The Beach Storms Me

In 1999, I took SCUBA lessons. It seemed like a good idea- I liked snorkeling. I lived near the ocean. Why hadn't I done this years ago?
The first lessons (in the same pool I'd learned to swim, decades earlier) were easy. Then the day came. The day we'd venture into the ocean!
I couldn't wait. There'd be fish! Marine wildlife! The Redondo Canyon (an offshore fault I'd heard of since childhood)!
Problems started on the beach. The water is cold, so you have to wear a wetsuit. This makes you buoyant, so you have to strap on weights. Add fins and SCUBA gear and you're more encumbered than someone in a Mickey Mouse costume.
"Okay guys, " the teacher said, "Wade in until it's deep enough to swim. The go to the buoy"
I started in. The water was up to my knees when a wave slapped me sideways.
"Pull her out! Pull her out," the teacher screamed. His thug helper yanked me into deeper waters. The carcass of a shovel fish smacked my face.
Somehow, I made it to the buoy.
The water was cold, brown and cloudy. Maybe it was runoff from the storm drains. Or leftovers from the nearby sewage treatment plant. No fish, no invertebrates, not even sea weed. Just the chain of the buoy snaking down into darkness.
When the teacher and his helper got the rest of us weenies out to the buoy it was time to visit the ocean floor. Fifteen feet under it was darker, colder and cloudier. I kept drifting upside down. A white flounder zipped by. The teacher gestured towards a dark hazy area- apparently the Redondo Canyon.

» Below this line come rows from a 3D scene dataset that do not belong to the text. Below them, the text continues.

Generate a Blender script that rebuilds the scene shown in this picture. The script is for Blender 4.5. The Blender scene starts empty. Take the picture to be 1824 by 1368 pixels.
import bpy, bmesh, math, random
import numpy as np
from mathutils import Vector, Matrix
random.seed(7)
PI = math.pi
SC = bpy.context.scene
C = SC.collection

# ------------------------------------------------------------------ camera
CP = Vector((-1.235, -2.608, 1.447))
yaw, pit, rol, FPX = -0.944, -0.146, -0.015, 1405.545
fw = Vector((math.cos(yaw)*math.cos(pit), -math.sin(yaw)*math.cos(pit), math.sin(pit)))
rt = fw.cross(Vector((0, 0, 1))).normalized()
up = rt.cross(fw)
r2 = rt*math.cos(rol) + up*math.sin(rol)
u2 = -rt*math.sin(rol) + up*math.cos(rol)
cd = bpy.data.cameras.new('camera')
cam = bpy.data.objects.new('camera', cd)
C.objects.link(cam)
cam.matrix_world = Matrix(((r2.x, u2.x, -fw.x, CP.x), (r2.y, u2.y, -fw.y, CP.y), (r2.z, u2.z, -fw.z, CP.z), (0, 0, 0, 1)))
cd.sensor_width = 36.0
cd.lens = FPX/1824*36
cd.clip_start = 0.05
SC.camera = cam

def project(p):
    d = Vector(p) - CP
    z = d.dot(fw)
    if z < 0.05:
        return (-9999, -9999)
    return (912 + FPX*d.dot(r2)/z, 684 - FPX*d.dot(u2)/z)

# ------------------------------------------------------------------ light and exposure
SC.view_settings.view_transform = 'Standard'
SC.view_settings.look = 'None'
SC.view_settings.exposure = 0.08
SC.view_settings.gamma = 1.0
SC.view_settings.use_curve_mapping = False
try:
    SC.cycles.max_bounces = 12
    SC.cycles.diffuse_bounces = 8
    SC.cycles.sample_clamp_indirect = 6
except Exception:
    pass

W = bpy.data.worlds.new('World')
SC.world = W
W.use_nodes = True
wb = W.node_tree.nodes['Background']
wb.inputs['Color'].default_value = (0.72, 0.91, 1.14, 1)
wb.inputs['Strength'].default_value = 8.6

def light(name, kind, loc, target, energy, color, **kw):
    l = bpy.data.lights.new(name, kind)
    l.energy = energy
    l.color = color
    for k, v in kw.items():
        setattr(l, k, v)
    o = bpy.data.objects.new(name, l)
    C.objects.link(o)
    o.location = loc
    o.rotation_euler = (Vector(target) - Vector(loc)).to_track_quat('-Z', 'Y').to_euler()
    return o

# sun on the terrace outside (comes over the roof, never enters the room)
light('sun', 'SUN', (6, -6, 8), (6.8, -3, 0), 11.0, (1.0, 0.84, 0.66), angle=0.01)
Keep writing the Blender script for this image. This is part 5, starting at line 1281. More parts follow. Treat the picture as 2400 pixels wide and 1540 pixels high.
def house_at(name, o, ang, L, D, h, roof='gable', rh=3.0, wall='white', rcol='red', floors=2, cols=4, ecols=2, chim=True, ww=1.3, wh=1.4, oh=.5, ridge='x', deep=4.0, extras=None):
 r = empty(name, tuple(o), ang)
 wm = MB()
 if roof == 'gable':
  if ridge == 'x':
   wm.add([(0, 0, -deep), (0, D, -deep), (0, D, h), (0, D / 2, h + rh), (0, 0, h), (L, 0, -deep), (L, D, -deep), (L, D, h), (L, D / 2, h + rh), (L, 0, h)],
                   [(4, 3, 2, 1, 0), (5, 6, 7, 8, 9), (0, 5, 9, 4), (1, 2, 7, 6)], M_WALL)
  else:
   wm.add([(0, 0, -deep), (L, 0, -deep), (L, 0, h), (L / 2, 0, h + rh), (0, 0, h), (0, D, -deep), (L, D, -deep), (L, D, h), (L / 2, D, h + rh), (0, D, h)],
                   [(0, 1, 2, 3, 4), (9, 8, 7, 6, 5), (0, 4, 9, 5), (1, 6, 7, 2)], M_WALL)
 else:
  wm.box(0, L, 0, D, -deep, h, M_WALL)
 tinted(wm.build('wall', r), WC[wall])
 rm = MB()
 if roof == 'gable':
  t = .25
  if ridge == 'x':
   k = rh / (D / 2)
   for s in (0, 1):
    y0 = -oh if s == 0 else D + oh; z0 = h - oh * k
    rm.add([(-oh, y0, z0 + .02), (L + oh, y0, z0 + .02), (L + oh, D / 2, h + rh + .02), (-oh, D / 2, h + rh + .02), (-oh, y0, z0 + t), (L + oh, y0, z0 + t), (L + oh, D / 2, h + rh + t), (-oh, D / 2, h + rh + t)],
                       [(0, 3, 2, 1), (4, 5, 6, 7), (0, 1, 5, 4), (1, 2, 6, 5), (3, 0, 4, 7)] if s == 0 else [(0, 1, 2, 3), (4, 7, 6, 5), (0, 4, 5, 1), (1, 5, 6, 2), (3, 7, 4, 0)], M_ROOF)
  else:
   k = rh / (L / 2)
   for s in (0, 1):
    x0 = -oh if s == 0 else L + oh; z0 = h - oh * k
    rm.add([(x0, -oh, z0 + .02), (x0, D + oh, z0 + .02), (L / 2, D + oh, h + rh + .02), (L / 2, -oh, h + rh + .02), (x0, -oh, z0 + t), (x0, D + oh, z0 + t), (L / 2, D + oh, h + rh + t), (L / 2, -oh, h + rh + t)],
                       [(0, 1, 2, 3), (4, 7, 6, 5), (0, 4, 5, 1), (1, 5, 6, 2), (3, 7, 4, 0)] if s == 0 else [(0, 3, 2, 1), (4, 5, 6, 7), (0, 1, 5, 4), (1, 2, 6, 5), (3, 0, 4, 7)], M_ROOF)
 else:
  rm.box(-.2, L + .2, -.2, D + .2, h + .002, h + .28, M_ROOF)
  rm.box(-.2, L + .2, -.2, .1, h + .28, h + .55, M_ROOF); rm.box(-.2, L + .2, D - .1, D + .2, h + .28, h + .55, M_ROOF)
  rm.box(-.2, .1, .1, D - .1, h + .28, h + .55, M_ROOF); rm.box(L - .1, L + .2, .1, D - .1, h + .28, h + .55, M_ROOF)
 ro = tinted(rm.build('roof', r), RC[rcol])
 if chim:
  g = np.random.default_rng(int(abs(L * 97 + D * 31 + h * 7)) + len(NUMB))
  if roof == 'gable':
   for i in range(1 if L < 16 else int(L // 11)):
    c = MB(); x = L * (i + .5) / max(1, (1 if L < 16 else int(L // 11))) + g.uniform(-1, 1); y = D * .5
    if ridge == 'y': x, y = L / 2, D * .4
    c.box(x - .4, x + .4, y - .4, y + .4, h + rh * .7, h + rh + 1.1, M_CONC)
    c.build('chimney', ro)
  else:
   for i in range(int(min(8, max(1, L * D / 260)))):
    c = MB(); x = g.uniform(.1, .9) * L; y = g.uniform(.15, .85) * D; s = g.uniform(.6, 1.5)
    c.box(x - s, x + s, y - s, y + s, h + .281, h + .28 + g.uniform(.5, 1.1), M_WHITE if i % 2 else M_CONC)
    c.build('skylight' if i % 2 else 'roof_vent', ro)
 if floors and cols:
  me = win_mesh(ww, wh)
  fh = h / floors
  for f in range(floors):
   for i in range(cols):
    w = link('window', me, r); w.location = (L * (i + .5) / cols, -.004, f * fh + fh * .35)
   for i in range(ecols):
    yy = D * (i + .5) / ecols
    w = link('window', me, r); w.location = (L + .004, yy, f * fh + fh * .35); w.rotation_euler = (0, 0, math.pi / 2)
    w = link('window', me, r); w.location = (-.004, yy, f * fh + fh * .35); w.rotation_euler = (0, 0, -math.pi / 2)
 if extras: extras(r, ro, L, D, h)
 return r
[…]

We returned to the surface. Another girl forgot to inflate her buoyancy bladder, grabbed me and pulled me under. I strangled her hit the button to inflate it for her. A guy was throwing up loudly. (He'd warned us earlier that even floating in water made him seasick. Why he was paying for the opportunity to puke through a SCUBA regulator escapes me.)
The instructions for leaving the ocean sounded simple:
Swim to shore until it's shallow enough to stand, then walk out. If a wave knocks you over, crawl out.
I almost made it: two feet of water, one foot... Wham! A wave slammed me down. Time to crawl out...
...but the weights and equipment were too heavy. I couldn't lift myself!
"C'mon!" the teacher hollered from the shore. "Crawl out! ^&*(*()!! Crawl out! Crawl out!"
Every few seconds a new wave smashed over my head, than pulled back and sucked me deeper into the sand. I was terrified that I'd drown or be buried. The teacher seemed to be under the if-she-really-tried-she-could-get-herself-out fantasy.
Nonsense. I wanted out of there more than anything. I was trying desperately to push myself up. It wasn't working!
Disgusted with my "laziness," the teacher finally dragged me beyond the waves and, without the current, I was able to stand. It was only then that I discovered that, while I didn't have the strength to lift myself when weighed down, I was strong enough to have chewed the nubs off the mouth piece.